> Available data
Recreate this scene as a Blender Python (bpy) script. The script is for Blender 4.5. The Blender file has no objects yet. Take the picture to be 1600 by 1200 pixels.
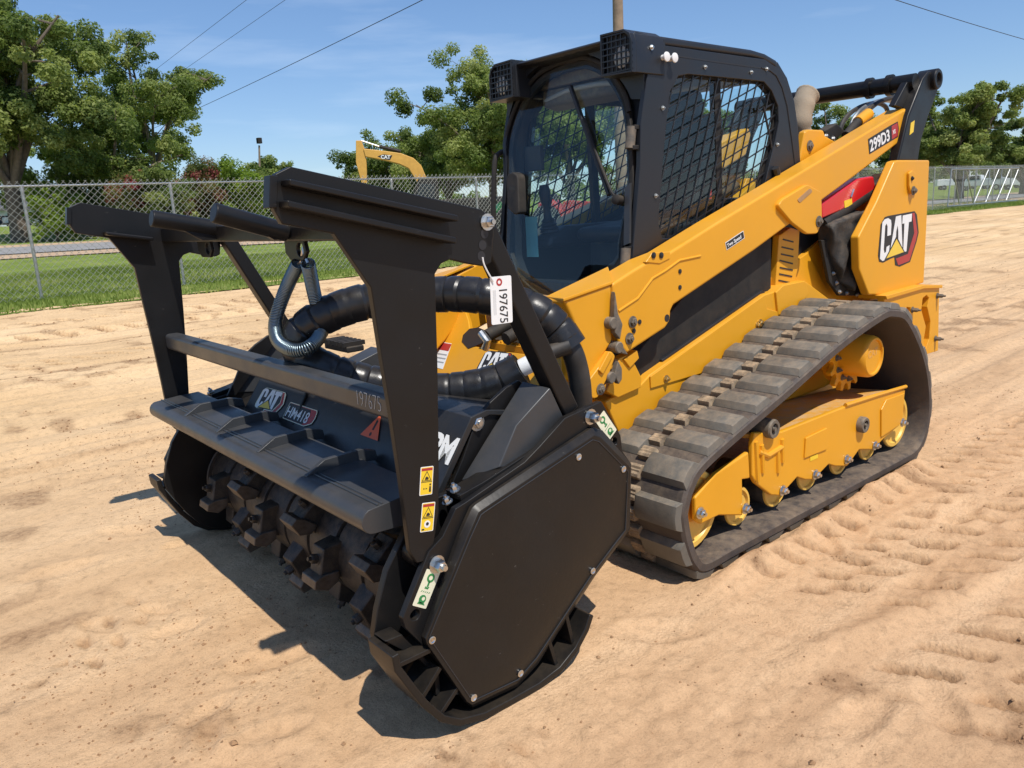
import bpy, bmesh, math, random
import numpy as np
from mathutils import Vector, Matrix
S = bpy.context.scene
C = S.collection
R = math.radians
# ------------------------------------------------------------------ camera, sky, sun, exposure
cd = bpy.data.cameras.new('camera'); cam = bpy.data.objects.new('camera', cd); C.objects.link(cam)
cam.matrix_world = Matrix(((-0.761206, -0.180865, 0.622779, 2.7343), (0.646451, -0.135156, 0.750889, 2.6803),
                           (-0.051637, 0.974177, 0.219802, 1.4490), (0, 0, 0, 1)))
cd.sensor_fit = 'HORIZONTAL'; cd.sensor_width = 36.0; cd.lens = 36.0 * 1220.36 / 1600
cd.clip_start = 0.05; cd.clip_end = 6000
S.camera = cam
SUN = Vector((0.09, 0.54, 1.0)).normalized()
w = bpy.data.worlds.new('World'); S.world = w; w.use_nodes = True
nt = w.node_tree; nt.nodes.clear()
sky = nt.nodes.new('ShaderNodeTexSky'); sky.sky_type = 'NISHITA'; sky.sun_disc = False
sky.sun_elevation = math.asin(SUN.z); sky.sun_rotation = math.atan2(SUN.x, SUN.y)
sky.air_density = 1.0; sky.dust_density = 0.15; sky.ozone_density = 1.6; sky.altitude = 30
# thin cirrus streaks mixed into the sky
tc = nt.nodes.new('ShaderNodeTexCoord'); mp = nt.nodes.new('ShaderNodeMapping'); mp.inputs['Scale'].default_value = (1.2, 1.2, 9)
nz = nt.nodes.new('ShaderNodeTexNoise'); nz.inputs['Scale'].default_value = 2.3; nz.inputs['Detail'].default_value = 6; nz.inputs['Roughness'].default_value = .55
cr = nt.nodes.new('ShaderNodeValToRGB'); cr.color_ramp.elements[0].position = .54; cr.color_ramp.elements[1].position = .95
cr.color_ramp.elements[1].color = (.3, .3, .3, 1)
mx = nt.nodes.new('ShaderNodeMix'); mx.data_type = 'RGBA'; mx.inputs['B'].default_value = (7.0, 7.6, 8.2, 1)
bg = nt.nodes.new('ShaderNodeBackground'); bg.inputs['Strength'].default_value = 0.150
wo = nt.nodes.new('ShaderNodeOutputWorld')
L = nt.links.new
L(tc.outputs['Generated'], mp.inputs['Vector']); L(mp.outputs['Vector'], nz.inputs['Vector']); L(nz.outputs['Fac'], cr.inputs['Fac'])
L(cr.outputs['Color'], mx.inputs['Factor']); hsv = nt.nodes.new('ShaderNodeHueSaturation'); hsv.inputs['Saturation'].default_value = 1.06; hsv.inputs['Value'].default_value = 1.0; tint = nt.nodes.new('ShaderNodeMix'); tint.data_type = 'RGBA'; tint.blend_type = 'MULTIPLY'; tint.inputs['Factor'].default_value = 1; tint.inputs['B'].default_value = (.72, .89, 1.17, 1); gam = nt.nodes.new('ShaderNodeGamma'); gam.inputs['Gamma'].default_value = .8; L(sky.outputs['Color'], tint.inputs['A']); L(tint.outputs['Result'], gam.inputs['Color']); L(gam.outputs['Color'], hsv.inputs['Color']); L(hsv.outputs['Color'], mx.inputs['A']); L(mx.outputs['Result'], bg.inputs['Color']); L(bg.outputs['Background'], wo.inputs['Surface'])
sd = bpy.data.lights.new('sun', 'SUN'); sd.energy = 4.2; sd.angle = R(0.53); sd.color = (1, .955, .88)
so = bpy.data.objects.new('sun', sd); C.objects.link(so); so.rotation_euler = SUN.to_track_quat('Z', 'Y').to_euler(); so.location = (0, 6, 12)
S.view_settings.view_transform = 'Standard'; S.view_settings.look = 'None'; S.view_settings.gamma = 1
S.view_settings.use_curve_mapping = False; S.view_settings.exposure = 0.12
S.render.engine = 'CYCLES'

# ------------------------------------------------------------------ helpers
def link(name, me, mat=None, parent=None, bevel=0, smooth=True, ang=32, seg=2):
    o = bpy.data.objects.new(name, me); C.objects.link(o)
    if mat is not None and not me.materials: me.materials.append(mat)
    if parent is not None: o.parent = parent
    if smooth and len(me.polygons):
        me.shade_smooth(); me.set_sharp_from_angle(angle=R(ang))
    if bevel:
        b = o.modifiers.new('bevel', 'BEVEL'); b.width = bevel; b.segments = seg; b.limit_method = 'ANGLE'; b.angle_limit = R(32); b.harden_normals = True
    return o
def obj(name, bm, mat=None, parent=None, bevel=0, smooth=True, ang=32, seg=2):
    me = bpy.data.meshes.new(name); bmesh.ops.recalc_face_normals(bm, faces=bm.faces[:]); bm.to_mesh(me); bm.free()
    return link(name, me, mat, parent, bevel, smooth, ang, seg)
def npmesh(name, V, F):
    V = np.asarray(V, np.float32); F = np.asarray(F, np.int32); k = F.shape[1]
    me = bpy.data.meshes.new(name); me.vertices.add(len(V)); me.vertices.foreach_set('co', V.ravel())
    me.loops.add(F.size); me.loops.foreach_set('vertex_index', F.ravel())
    me.polygons.add(len(F)); me.polygons.foreach_set('loop_start', np.arange(len(F), dtype=np.int32) * k)
    me.update(calc_edges=True); me.validate(); return me
def thing(name, label, cat, loc=(0, 0, 0), rz=0, group=None):
    o = bpy.data.objects.new(name, None); C.objects.link(o); o.empty_display_size = .1
    o.location = loc; o.rotation_euler = (0, 0, rz); return tag(o, label, cat, group)
def tag(o, label=None, cat=None, group=None, kind=None):
    if label: o['label'] = label
    if cat: o['category'] = cat
    if group: o['group'] = group
    if kind: o['kind'] = kind
    return o
def dup(o, parent=None):
    c = o.copy(); C.objects.link(c)
    if parent is not None: c.parent = parent
    for ch in o.children: dup(ch, c)
    return c
B = bmesh.new
def p3(axis, a, q): return {'y': (q[0], a, q[1]), 'x': (a, q[0], q[1]), 'z': (q[0], q[1], a)}[axis]
def prism(bm, poly, axis, a, b, holes=()):
    loops = [poly] + list(holes); E = []; rings = []
    for lp in loops:
        vs = [bm.verts.new(p3(axis, a, q)) for q in lp]; rings.append(vs)
        E += [bm.edges.new((vs[i], vs[(i + 1) % len(vs)])) for i in range(len(vs))]
    if holes: fs = [g for g in bmesh.ops.triangle_fill(bm, edges=E, use_beauty=True)['geom'] if isinstance(g, bmesh.types.BMFace)]
    else: fs = [bm.faces.new(rings[0])]
    r = bmesh.ops.extrude_face_region(bm, geom=fs); d = {'x': (b - a, 0, 0), 'y': (0, b - a, 0), 'z': (0, 0, b - a)}[axis]
    bmesh.ops.translate(bm, verts=[g for g in r['geom'] if isinstance(g, bmesh.types.BMVert)], vec=d)
    return bm
def hexa(bm, pts):                                   # 8 points: bottom ring then top ring
    v = [bm.verts.new(p) for p in pts]
    for f in ((3, 2, 1, 0), (4, 5, 6, 7), (0, 1, 5, 4), (1, 2, 6, 5), (2, 3, 7, 6), (3, 0, 4, 7)): bm.faces.new([v[i] for i in f])
    return bm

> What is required
Return the full material word for word. Do not include the pictures.

> The result
Recreate this scene as a Blender Python (bpy) script. The script is for Blender 4.5. The Blender file has no objects yet. Take the picture to be 1600 by 1200 pixels.
import bpy, bmesh, math, random
import numpy as np
from mathutils import Vector, Matrix
S = bpy.context.scene
C = S.collection
R = math.radians
# ------------------------------------------------------------------ camera, sky, sun, exposure
cd = bpy.data.cameras.new('camera'); cam = bpy.data.objects.new('camera', cd); C.objects.link(cam)
cam.matrix_world = Matrix(((-0.761206, -0.180865, 0.622779, 2.7343), (0.646451, -0.135156, 0.750889, 2.6803),
                           (-0.051637, 0.974177, 0.219802, 1.4490), (0, 0, 0, 1)))
cd.sensor_fit = 'HORIZONTAL'; cd.sensor_width = 36.0; cd.lens = 36.0 * 1220.36 / 1600
cd.clip_start = 0.05; cd.clip_end = 6000
S.camera = cam
SUN = Vector((0.09, 0.54, 1.0)).normalized()
w = bpy.data.worlds.new('World'); S.world = w; w.use_nodes = True
nt = w.node_tree; nt.nodes.clear()
sky = nt.nodes.new('ShaderNodeTexSky'); sky.sky_type = 'NISHITA'; sky.sun_disc = False
sky.sun_elevation = math.asin(SUN.z); sky.sun_rotation = math.atan2(SUN.x, SUN.y)
sky.air_density = 1.0; sky.dust_density = 0.15; sky.ozone_density = 1.6; sky.altitude = 30
# thin cirrus streaks mixed into the sky
tc = nt.nodes.new('ShaderNodeTexCoord'); mp = nt.nodes.new('ShaderNodeMapping'); mp.inputs['Scale'].default_value = (1.2, 1.2, 9)
nz = nt.nodes.new('ShaderNodeTexNoise'); nz.inputs['Scale'].default_value = 2.3; nz.inputs['Detail'].default_value = 6; nz.inputs['Roughness'].default_value = .55
cr = nt.nodes.new('ShaderNodeValToRGB'); cr.color_ramp.elements[0].position = .54; cr.color_ramp.elements[1].position = .95
cr.color_ramp.elements[1].color = (.3, .3, .3, 1)
mx = nt.nodes.new('ShaderNodeMix'); mx.data_type = 'RGBA'; mx.inputs['B'].default_value = (7.0, 7.6, 8.2, 1)
bg = nt.nodes.new('ShaderNodeBackground'); bg.inputs['Strength'].default_value = 0.150
wo = nt.nodes.new('ShaderNodeOutputWorld')
L = nt.links.new
L(tc.outputs['Generated'], mp.inputs['Vector']); L(mp.outputs['Vector'], nz.inputs['Vector']); L(nz.outputs['Fac'], cr.inputs['Fac'])
L(cr.outputs['Color'], mx.inputs['Factor']); hsv = nt.nodes.new('ShaderNodeHueSaturation'); hsv.inputs['Saturation'].default_value = 1.06; hsv.inputs['Value'].default_value = 1.0; tint = nt.nodes.new('ShaderNodeMix'); tint.data_type = 'RGBA'; tint.blend_type = 'MULTIPLY'; tint.inputs['Factor'].default_value = 1; tint.inputs['B'].default_value = (.72, .89, 1.17, 1); gam = nt.nodes.new('ShaderNodeGamma'); gam.inputs['Gamma'].default_value = .8; L(sky.outputs['Color'], tint.inputs['A']); L(tint.outputs['Result'], gam.inputs['Color']); L(gam.outputs['Color'], hsv.inputs['Color']); L(hsv.outputs['Color'], mx.inputs['A']); L(mx.outputs['Result'], bg.inputs['Color']); L(bg.outputs['Background'], wo.inputs['Surface'])
sd = bpy.data.lights.new('sun', 'SUN'); sd.energy = 4.2; sd.angle = R(0.53); sd.color = (1, .955, .88)
so = bpy.data.objects.new('sun', sd); C.objects.link(so); so.rotation_euler = SUN.to_track_quat('Z', 'Y').to_euler(); so.location = (0, 6, 12)
S.view_settings.view_transform = 'Standard'; S.view_settings.look = 'None'; S.view_settings.gamma = 1
S.view_settings.use_curve_mapping = False; S.view_settings.exposure = 0.12
S.render.engine = 'CYCLES'

# ------------------------------------------------------------------ helpers
def link(name, me, mat=None, parent=None, bevel=0, smooth=True, ang=32, seg=2):
    o = bpy.data.objects.new(name, me); C.objects.link(o)
    if mat is not None and not me.materials: me.materials.append(mat)
    if parent is not None: o.parent = parent
    if smooth and len(me.polygons):
        me.shade_smooth(); me.set_sharp_from_angle(angle=R(ang))
    if bevel:
        b = o.modifiers.new('bevel', 'BEVEL'); b.width = bevel; b.segments = seg; b.limit_method = 'ANGLE'; b.angle_limit = R(32); b.harden_normals = True
    return o
def obj(name, bm, mat=None, parent=None, bevel=0, smooth=True, ang=32, seg=2):
    me = bpy.data.meshes.new(name); bmesh.ops.recalc_face_normals(bm, faces=bm.faces[:]); bm.to_mesh(me); bm.free()
    return link(name, me, mat, parent, bevel, smooth, ang, seg)
def npmesh(name, V, F):
    V = np.asarray(V, np.float32); F = np.asarray(F, np.int32); k = F.shape[1]
    me = bpy.data.meshes.new(name); me.vertices.add(len(V)); me.vertices.foreach_set('co', V.ravel())
    me.loops.add(F.size); me.loops.foreach_set('vertex_index', F.ravel())
    me.polygons.add(len(F)); me.polygons.foreach_set('loop_start', np.arange(len(F), dtype=np.int32) * k)
    me.update(calc_edges=True); me.validate(); return me
def thing(name, label, cat, loc=(0, 0, 0), rz=0, group=None):
    o = bpy.data.objects.new(name, None); C.objects.link(o); o.empty_display_size = .1
    o.location = loc; o.rotation_euler = (0, 0, rz); return tag(o, label, cat, group)
def tag(o, label=None, cat=None, group=None, kind=None):
    if label: o['label'] = label
    if cat: o['category'] = cat
    if group: o['group'] = group
    if kind: o['kind'] = kind
    return o
def dup(o, parent=None):
    c = o.copy(); C.objects.link(c)
    if parent is not None: c.parent = parent
    for ch in o.children: dup(ch, c)
    return c
B = bmesh.new
def p3(axis, a, q): return {'y': (q[0], a, q[1]), 'x': (a, q[0], q[1]), 'z': (q[0], q[1], a)}[axis]
def prism(bm, poly, axis, a, b, holes=()):
    loops = [poly] + list(holes); E = []; rings = []
    for lp in loops:
        vs = [bm.verts.new(p3(axis, a, q)) for q in lp]; rings.append(vs)
        E += [bm.edges.new((vs[i], vs[(i + 1) % len(vs)])) for i in range(len(vs))]
    if holes: fs = [g for g in bmesh.ops.triangle_fill(bm, edges=E, use_beauty=True)['geom'] if isinstance(g, bmesh.types.BMFace)]
    else: fs = [bm.faces.new(rings[0])]
    r = bmesh.ops.extrude_face_region(bm, geom=fs); d = {'x': (b - a, 0, 0), 'y': (0, b - a, 0), 'z': (0, 0, b - a)}[axis]
    bmesh.ops.translate(bm, verts=[g for g in r['geom'] if isinstance(g, bmesh.types.BMVert)], vec=d)
    return bm
def hexa(bm, pts):                                   # 8 points: bottom ring then top ring
    v = [bm.verts.new(p) for p in pts]
    for f in ((3, 2, 1, 0), (4, 5, 6, 7), (0, 1, 5, 4), (1, 2, 6, 5), (2, 3, 7, 6), (3, 0, 4, 7)): bm.faces.new([v[i] for i in f])
    return bm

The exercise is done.